Q4’s volume was only 3% down on Q3’s impressive total and 12% above the five-year quarterly average. Characterised by a markedly stronger send half to the year, £61.8bn of assets changed hands in 2018 as a whole, the second strongest year this decade. Volume was boosted by Permodalan Nasional Berhad and The Employees Provident Fund of Malaysia’s £ 1.58bn acquisition of Battersea Power Station. This was the largest single property deal in the UK since Q4 2013 and the fourth largest in history. 

Focus on quality

The All Property average transaction yield moved in by 32 bps to 5.34% during Q4, its lowest level since Q4 2007 and the sharpest quarter-on-quarter shift in average prices in over four years. The movement reflects an investor focus on secure, quality assets amid elevated levels of uncertainty over the near term outlook.

The polarisation of fortunes between retail and industrial has become entrenched.  Despite value being ever harder to find, unwavering demand for industrial and logistics continues unabated. The sector saw record quarterly volume of £2.3bn in Q4, taking 2018 volume to a new annual record of £8.4bn. On the flipside, retail volume of £1.45bn in Q4 was at its lowest since Q1 2012, while the average transaction yield in the sector contracted to a 12-year low of 5.54%, reflecting strong aversion to occupational risk.

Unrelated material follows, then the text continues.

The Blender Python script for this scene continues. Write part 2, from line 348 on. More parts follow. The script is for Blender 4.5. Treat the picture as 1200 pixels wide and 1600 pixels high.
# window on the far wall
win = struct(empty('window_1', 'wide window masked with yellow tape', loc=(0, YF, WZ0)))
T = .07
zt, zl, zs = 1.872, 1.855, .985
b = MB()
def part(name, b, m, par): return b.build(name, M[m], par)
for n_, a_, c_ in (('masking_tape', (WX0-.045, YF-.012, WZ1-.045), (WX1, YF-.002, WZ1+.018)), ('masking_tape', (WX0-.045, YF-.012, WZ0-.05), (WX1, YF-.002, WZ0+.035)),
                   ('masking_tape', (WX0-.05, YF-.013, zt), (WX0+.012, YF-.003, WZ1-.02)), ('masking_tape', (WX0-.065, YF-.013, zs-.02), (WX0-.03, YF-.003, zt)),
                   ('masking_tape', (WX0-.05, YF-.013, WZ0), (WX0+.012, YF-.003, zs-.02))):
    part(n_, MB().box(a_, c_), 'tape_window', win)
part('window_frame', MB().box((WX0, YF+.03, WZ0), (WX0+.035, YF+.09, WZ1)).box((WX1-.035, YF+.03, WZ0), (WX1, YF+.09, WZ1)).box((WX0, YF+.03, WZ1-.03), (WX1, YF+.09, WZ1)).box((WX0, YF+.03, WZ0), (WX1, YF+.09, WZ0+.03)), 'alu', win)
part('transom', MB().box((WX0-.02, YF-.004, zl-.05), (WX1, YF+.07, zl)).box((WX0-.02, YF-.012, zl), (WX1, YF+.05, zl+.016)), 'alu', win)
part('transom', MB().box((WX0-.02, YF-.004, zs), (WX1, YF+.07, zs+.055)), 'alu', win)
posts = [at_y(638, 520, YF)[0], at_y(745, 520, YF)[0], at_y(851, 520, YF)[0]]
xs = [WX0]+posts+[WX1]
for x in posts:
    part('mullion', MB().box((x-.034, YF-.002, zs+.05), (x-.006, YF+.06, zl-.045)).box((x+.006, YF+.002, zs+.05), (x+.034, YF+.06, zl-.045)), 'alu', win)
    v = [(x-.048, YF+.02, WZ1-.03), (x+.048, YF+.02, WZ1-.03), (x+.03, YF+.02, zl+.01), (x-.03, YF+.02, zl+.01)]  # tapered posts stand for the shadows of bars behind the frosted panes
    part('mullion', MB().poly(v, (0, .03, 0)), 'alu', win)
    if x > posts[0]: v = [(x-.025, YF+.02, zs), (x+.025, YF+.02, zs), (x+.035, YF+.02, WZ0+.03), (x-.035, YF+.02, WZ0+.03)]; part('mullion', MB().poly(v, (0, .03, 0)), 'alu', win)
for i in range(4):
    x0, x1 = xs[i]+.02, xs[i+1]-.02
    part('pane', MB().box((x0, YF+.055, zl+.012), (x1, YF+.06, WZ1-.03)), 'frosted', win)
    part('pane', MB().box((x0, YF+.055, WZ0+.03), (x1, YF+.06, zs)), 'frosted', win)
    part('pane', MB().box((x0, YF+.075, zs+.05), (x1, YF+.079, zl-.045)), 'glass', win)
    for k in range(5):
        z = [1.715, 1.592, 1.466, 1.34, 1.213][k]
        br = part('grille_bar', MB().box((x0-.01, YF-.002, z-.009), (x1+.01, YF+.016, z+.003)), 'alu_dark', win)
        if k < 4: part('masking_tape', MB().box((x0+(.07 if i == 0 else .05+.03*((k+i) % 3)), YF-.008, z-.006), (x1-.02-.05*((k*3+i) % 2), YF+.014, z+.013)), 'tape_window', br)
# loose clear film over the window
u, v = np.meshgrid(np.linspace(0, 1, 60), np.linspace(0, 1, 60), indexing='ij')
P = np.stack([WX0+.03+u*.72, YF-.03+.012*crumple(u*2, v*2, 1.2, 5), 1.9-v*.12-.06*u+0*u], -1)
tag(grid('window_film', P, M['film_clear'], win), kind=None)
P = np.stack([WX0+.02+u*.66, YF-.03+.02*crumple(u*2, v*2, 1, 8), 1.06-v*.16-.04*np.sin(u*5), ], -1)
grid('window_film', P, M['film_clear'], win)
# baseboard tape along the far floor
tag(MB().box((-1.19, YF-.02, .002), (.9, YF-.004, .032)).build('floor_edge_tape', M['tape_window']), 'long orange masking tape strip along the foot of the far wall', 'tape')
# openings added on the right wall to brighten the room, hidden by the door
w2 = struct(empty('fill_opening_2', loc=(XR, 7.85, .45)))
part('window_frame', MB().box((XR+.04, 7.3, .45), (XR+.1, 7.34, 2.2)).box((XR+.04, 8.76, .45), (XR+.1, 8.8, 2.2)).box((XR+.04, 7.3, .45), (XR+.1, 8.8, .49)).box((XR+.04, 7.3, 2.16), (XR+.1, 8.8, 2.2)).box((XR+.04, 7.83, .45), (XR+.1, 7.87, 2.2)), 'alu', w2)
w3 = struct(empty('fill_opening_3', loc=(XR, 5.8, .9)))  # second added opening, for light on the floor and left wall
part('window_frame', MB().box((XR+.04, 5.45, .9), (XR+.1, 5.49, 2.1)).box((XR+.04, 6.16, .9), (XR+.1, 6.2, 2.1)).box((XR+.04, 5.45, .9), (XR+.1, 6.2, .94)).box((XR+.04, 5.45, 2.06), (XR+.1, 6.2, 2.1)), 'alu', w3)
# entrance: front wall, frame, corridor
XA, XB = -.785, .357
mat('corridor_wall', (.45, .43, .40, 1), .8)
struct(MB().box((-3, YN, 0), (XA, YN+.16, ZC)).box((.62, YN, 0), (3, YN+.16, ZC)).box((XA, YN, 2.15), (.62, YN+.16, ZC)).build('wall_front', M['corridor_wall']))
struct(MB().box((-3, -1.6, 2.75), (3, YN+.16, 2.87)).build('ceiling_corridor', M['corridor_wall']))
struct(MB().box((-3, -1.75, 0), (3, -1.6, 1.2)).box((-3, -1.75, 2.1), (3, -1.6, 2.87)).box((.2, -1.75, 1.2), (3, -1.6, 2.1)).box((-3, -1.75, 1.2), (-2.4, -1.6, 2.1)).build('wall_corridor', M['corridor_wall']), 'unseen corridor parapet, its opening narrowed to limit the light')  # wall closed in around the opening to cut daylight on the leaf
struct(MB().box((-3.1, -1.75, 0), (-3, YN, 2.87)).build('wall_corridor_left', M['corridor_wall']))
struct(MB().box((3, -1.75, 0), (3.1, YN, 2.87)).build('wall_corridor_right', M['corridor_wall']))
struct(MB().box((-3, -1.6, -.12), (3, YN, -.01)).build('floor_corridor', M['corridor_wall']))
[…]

The beast from the Far East 

Despite the ongoing uncertainty over the UK’s future relationship with the EU, overseas investors continue to show faith in the core fundamentals of UK real estate while taking advantage of the favourable exchange rate. At £8.1bn, Q4 overseas investment was 15% above the five-year quarterly average, and dominated by Far Eastern buyers who invested a record £4.8bn in the quarter.

Ezra Nahome, CEO of Lambert Smith Hampton, commented: 

“Viewed in the current context, Q4’s healthy volume is a timely reminder of just how resilient UK real estate is proving to be in spite of all the political toing and froing. This is particularly true from overseas, where the current uncertain environment could be seen by many as a buying opportunity.

“That said, the wider market is likely to be relatively subdued in Q1 as domestic and smaller lot-size investors opt to sit on their hands and await greater clarity on the timing and manner of the UK’s exit from the EU. I am nonetheless upbeat about 2019, with volumes bouncing back in the second half of the year. We are largely ruling out the prospect of further yield compression in 2019, meaning investors will be especially focused on strategies aimed at maximising income and capital growth.

“Amid all this uncertainty, one thing we can be sure of is that the weight of money targeting secure income will be unwavering in 2019. This will drive continuing demand in alternatives, most notably PRS where a multitude of investors are allocating capital. Whilst retail has endured a torrid year in 2018, quality retail units in proven locations are now offering relative value, particularly set against industrial, and are likely to attract yield-seeking investors over the coming year.”